The second thing it tells us is that people are still interested in the Royal Family. Yes, it is partly the fairytale, the pomp and parades. But we can see all those any time in the productions of Hollywood and Bollywood. There is more to it than that.

The fascination, perhaps, is that the UK – a large and relatively important country – still has a hereditary head of state rather than an elected president. And that this actually seems to work tolerably well (as, arguably, a largely hereditary House of Lords worked).

Public Choice theorists like the Nobel economist James Buchanan tell us that heads of state have their constitutional place. A major point of them is that they somehow represent the whole population, and therefore act as a long-stop against the majority using their political power to exploit the minority. As titular head of the government, the army and the judiciary, the Queen notionally has the power to prevent these institutions being perverted by anti-democratic tyrants. It is not the power that the Queen wields, but the power that she, in theory, denies others. In fact, the present Queen has not done enough to prevent politicians over-expanding their power; but over the centuries, the system has definitely had some positive effect.
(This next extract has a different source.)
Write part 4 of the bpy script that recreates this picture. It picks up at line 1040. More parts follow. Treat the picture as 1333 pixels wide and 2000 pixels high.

The Americans had much the same in mind when they framed their Constitution. Early presidents saw themselves as very much elder statesmen whose role was to temper the decisions of the other branches of government, on behalf of the whole nation. Quite soon, though, presidents became highly partisan, meaning that the power they hold can actually reinforce the excesses of the legislature, rather than restrain them.

As a liberal, I have intellectual problems with hereditary heads of state. But at least they are mostly, in practice, relatively benign. Elected presidents have, by contrast, become highly political and have lost touch with their role as the people's long-stop. It's the elected system that needs the most urgent reform, curiously, not the hereditary system.